Elon on twitter said:
Autopilot 1.01 coming soon: curve speed adaption, controller smoothness, better lane holding on poor roads, improved fleet learning!

That seems to suggest no curve speed adaption out yet (which contradicts yours and other reports) - or was just short and he meant "improved curve speed adaption"?
 
That seems to suggest no curve speed adaption out yet (which contradicts yours and other reports) - or was just short and he meant "improved curve speed adaption"?

Lets hope that "improved" means a Setting to accommodate a range of different driving styles. The way it works now is so outrageously conservative from my perspective that I have to turn AP off completely on curvy roads. Others may have the opposite opinion. It would seem to be easy enough to have a Setting that controls how aggressive it is about slowing for corners. We have similar settings for other aspects of the car (steering effort, speed limit offset, creep, Insane Mode...)
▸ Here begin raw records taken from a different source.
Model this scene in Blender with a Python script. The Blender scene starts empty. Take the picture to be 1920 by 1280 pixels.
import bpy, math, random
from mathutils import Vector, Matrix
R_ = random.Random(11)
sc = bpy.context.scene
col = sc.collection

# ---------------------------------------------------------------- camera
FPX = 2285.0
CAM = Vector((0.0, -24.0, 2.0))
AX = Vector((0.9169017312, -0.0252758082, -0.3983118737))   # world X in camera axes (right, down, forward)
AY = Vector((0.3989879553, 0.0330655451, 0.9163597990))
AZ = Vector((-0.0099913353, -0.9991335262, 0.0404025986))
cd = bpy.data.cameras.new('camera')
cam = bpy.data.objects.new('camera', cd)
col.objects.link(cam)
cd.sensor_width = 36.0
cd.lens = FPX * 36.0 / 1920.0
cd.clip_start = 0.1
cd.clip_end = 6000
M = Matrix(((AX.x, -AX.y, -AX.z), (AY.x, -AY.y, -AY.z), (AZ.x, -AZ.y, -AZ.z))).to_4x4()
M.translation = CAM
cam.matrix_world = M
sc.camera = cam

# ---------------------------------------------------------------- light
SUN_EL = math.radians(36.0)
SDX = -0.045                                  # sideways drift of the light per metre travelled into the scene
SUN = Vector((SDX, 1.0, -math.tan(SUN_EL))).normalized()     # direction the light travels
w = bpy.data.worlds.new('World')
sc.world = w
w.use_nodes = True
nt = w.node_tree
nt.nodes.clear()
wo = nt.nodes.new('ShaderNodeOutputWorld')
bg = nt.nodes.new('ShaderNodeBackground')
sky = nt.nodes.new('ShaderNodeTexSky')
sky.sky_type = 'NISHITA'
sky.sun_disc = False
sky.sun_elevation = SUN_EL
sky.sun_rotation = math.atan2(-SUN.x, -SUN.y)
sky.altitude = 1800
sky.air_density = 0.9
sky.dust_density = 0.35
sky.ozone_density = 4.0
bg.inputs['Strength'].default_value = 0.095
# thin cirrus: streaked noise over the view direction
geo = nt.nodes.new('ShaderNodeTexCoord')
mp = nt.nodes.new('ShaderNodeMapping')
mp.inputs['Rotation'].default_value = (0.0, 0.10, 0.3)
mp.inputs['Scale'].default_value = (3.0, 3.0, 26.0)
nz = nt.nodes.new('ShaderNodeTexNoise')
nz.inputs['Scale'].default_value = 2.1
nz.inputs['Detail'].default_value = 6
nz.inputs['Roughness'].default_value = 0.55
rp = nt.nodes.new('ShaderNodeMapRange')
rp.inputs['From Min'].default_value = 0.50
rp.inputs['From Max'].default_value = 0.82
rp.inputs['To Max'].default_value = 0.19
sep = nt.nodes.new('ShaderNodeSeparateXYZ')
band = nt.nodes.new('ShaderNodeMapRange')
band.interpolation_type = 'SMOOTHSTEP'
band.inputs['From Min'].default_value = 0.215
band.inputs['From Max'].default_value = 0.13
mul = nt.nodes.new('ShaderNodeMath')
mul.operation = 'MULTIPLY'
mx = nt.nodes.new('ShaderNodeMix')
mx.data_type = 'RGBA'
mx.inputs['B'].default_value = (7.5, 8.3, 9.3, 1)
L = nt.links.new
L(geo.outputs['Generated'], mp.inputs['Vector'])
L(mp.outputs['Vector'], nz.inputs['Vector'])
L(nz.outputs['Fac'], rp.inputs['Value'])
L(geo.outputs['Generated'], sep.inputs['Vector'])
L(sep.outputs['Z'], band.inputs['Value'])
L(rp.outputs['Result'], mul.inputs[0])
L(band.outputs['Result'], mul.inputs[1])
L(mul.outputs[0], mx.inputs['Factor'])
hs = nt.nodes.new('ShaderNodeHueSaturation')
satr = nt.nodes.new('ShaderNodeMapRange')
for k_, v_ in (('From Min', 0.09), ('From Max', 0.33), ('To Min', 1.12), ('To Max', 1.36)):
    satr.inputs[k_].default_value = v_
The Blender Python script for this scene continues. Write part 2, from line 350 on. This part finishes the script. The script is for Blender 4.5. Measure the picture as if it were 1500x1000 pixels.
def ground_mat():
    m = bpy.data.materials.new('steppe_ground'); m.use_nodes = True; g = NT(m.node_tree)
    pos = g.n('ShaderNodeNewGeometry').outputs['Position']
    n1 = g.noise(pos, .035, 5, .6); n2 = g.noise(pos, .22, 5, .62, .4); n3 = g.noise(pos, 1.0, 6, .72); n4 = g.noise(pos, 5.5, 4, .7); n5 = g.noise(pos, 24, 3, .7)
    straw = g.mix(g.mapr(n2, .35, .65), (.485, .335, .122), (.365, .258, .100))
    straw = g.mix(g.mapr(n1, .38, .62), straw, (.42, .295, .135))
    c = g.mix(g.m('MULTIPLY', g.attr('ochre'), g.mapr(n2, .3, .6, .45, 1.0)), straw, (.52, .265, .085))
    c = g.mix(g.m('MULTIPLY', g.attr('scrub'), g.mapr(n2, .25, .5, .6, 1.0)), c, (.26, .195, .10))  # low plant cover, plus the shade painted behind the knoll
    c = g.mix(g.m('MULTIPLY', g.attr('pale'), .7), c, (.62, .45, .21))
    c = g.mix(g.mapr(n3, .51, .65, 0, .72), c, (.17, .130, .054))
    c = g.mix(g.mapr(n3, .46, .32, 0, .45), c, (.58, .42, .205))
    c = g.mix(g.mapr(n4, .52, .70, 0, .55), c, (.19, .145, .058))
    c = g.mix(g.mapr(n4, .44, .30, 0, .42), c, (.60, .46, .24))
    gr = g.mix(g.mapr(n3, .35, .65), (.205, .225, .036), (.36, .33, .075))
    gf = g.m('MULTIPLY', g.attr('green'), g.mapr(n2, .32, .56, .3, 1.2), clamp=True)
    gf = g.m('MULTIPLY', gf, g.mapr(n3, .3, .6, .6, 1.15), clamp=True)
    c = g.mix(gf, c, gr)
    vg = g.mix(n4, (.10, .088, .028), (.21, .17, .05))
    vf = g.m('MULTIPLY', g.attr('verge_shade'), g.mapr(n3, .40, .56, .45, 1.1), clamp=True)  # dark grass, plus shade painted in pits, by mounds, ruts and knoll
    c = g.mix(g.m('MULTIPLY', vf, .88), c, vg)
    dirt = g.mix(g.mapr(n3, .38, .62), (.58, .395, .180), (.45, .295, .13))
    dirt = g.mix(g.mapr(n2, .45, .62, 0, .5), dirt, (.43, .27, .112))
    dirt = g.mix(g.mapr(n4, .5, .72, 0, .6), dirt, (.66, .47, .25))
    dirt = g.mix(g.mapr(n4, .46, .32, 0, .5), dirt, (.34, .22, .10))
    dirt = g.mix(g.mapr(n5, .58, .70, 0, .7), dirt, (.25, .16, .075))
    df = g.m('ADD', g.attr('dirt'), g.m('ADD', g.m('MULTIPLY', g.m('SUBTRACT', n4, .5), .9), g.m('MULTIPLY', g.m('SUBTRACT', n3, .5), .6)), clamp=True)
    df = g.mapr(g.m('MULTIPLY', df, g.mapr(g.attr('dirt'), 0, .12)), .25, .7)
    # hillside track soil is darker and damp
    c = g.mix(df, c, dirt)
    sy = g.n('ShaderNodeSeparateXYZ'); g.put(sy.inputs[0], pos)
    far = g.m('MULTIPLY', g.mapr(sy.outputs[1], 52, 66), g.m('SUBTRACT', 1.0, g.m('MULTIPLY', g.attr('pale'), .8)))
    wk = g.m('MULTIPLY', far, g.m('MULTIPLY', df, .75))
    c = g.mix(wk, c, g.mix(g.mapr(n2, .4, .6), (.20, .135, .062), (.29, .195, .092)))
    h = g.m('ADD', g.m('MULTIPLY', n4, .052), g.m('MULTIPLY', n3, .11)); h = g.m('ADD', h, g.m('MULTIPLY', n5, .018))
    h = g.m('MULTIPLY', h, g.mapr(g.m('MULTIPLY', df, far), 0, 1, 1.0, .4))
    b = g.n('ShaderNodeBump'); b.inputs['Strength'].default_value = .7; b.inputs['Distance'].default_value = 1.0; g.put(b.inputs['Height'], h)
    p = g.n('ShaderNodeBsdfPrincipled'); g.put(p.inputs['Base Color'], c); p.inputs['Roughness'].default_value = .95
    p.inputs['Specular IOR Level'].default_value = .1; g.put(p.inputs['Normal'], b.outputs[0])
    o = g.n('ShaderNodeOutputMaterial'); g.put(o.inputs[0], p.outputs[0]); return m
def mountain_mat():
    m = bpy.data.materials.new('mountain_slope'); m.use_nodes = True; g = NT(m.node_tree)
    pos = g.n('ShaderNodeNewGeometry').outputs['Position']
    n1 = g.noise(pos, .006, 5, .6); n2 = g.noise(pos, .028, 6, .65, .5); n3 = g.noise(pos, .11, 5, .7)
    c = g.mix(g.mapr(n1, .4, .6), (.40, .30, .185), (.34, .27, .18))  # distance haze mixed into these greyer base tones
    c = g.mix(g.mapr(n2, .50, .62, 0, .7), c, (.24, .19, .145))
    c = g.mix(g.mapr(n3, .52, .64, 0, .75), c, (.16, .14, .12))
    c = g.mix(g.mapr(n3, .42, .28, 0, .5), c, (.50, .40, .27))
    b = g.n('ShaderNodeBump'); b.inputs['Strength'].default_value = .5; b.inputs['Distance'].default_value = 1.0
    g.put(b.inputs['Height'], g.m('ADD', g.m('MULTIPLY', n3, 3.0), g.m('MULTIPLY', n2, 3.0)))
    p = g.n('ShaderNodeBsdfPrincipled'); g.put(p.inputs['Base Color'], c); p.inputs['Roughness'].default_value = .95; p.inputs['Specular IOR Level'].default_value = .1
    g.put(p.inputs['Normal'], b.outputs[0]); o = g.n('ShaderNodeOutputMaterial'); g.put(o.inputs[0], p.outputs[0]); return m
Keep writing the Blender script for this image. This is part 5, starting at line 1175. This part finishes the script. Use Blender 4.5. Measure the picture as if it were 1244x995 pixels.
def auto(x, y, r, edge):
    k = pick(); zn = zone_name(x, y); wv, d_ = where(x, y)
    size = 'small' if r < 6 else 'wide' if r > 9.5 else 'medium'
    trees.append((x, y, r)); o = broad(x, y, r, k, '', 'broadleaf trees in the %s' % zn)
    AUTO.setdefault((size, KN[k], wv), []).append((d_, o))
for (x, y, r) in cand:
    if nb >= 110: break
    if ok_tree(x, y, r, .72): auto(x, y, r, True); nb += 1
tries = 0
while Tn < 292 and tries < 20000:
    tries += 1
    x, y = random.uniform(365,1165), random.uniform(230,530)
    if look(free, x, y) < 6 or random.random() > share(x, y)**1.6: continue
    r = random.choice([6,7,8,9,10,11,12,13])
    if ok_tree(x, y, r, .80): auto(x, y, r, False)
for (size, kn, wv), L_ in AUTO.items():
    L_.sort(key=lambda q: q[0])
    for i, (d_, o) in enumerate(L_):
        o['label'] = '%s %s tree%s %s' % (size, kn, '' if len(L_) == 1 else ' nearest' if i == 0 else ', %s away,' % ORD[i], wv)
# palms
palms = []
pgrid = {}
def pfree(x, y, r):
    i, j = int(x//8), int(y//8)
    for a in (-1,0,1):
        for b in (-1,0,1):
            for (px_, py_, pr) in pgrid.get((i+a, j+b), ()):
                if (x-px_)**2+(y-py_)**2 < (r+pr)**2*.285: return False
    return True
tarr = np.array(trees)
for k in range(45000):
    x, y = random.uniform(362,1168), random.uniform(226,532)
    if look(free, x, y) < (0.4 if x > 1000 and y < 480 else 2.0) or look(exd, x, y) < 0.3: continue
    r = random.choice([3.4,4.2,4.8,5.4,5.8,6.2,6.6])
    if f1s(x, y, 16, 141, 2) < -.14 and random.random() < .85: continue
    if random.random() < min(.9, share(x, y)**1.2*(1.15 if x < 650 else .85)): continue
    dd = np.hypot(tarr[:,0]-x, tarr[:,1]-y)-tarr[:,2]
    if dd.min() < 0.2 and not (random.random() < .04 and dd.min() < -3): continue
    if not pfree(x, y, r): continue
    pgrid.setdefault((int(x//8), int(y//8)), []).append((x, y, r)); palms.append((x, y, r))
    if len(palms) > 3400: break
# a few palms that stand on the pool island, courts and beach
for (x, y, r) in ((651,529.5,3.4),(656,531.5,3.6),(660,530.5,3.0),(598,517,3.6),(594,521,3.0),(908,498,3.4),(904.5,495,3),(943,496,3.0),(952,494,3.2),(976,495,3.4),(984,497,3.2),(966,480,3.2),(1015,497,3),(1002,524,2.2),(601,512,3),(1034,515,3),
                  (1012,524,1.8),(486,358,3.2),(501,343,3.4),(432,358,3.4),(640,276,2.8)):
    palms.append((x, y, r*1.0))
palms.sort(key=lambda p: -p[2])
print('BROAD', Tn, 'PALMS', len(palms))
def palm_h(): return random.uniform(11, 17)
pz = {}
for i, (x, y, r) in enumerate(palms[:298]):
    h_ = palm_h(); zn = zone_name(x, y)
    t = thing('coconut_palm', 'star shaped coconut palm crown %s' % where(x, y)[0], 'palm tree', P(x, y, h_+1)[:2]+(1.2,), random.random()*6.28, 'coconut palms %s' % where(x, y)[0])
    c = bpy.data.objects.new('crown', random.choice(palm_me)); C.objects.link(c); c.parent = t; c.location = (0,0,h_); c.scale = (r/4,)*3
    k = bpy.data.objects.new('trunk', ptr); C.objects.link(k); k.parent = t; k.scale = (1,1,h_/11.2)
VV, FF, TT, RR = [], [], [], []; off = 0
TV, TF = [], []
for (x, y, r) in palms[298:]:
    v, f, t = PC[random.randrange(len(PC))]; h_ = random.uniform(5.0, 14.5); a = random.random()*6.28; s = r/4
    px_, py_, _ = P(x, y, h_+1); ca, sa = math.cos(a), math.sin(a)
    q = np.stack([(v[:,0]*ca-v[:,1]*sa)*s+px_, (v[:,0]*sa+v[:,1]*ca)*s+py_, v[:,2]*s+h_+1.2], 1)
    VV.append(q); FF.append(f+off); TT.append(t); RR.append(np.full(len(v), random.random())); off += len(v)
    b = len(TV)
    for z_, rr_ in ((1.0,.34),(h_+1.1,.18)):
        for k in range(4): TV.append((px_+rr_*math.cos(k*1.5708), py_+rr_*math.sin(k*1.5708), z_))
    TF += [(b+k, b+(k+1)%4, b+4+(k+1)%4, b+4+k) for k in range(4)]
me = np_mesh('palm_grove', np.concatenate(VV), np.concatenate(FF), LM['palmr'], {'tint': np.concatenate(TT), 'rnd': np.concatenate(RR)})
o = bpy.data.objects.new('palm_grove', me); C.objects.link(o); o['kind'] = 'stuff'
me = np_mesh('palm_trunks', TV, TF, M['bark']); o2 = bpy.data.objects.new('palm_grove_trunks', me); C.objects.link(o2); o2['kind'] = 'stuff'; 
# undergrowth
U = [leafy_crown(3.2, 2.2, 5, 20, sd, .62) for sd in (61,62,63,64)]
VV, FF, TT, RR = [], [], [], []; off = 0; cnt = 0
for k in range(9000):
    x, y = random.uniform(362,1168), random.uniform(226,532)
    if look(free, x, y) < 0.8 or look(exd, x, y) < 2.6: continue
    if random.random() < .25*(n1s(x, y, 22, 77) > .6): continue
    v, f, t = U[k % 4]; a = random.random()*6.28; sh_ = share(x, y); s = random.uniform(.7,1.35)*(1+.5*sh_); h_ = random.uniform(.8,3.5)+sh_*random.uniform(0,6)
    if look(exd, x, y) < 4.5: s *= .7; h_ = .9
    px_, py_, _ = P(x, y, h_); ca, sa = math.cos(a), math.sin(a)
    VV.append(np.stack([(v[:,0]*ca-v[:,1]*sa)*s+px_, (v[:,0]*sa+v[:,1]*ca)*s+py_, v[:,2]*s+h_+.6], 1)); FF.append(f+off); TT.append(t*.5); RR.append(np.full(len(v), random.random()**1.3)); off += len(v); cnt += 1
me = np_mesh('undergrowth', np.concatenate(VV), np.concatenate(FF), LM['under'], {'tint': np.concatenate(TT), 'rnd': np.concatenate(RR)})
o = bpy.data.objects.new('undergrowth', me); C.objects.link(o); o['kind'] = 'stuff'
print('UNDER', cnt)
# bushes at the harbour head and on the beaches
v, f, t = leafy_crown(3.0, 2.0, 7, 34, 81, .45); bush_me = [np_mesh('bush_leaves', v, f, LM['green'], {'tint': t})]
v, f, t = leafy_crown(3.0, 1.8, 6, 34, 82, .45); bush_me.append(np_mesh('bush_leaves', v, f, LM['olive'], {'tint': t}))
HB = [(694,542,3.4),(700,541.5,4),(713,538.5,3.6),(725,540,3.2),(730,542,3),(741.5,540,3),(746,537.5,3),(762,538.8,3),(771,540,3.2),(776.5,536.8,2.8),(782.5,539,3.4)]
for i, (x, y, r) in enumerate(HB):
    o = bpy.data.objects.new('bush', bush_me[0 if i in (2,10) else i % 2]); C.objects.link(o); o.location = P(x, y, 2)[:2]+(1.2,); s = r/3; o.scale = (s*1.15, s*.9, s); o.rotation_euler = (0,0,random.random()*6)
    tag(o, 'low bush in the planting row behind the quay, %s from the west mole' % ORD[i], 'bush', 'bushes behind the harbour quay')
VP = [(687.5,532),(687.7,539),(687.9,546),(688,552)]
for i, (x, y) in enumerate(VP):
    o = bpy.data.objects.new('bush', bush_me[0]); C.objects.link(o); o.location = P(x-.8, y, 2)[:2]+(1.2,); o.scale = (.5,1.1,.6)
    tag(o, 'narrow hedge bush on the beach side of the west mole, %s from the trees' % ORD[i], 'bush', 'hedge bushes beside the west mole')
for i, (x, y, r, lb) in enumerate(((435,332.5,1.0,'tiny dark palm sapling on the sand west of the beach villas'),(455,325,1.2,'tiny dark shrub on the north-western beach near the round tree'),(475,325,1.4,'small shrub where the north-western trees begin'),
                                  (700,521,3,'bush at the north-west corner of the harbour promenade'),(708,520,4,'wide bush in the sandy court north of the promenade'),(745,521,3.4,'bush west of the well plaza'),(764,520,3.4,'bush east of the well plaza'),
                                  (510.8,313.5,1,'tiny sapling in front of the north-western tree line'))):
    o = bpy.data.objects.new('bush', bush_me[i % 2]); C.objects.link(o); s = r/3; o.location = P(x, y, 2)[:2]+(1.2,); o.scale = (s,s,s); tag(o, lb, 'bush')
But a far bigger problem, it seems to me, is that from what I can tell it doesn't slow down until the car is already into the corner. If at that point the speed is too fast to successfully negotiate the corner then an accident is inevitable. For this to be a useful safety feature it has to slow down BEFORE the corner. And of course, the means relying on the map data not just the current speed and steering angle. Or perhaps it could read the yellow curve speed warning signs. But then it would be even more important to have a driver Setting (I usually take corners at about 150 percent of the warning sign's speed if I don't have any other information; other drivers no doubt have different preferences).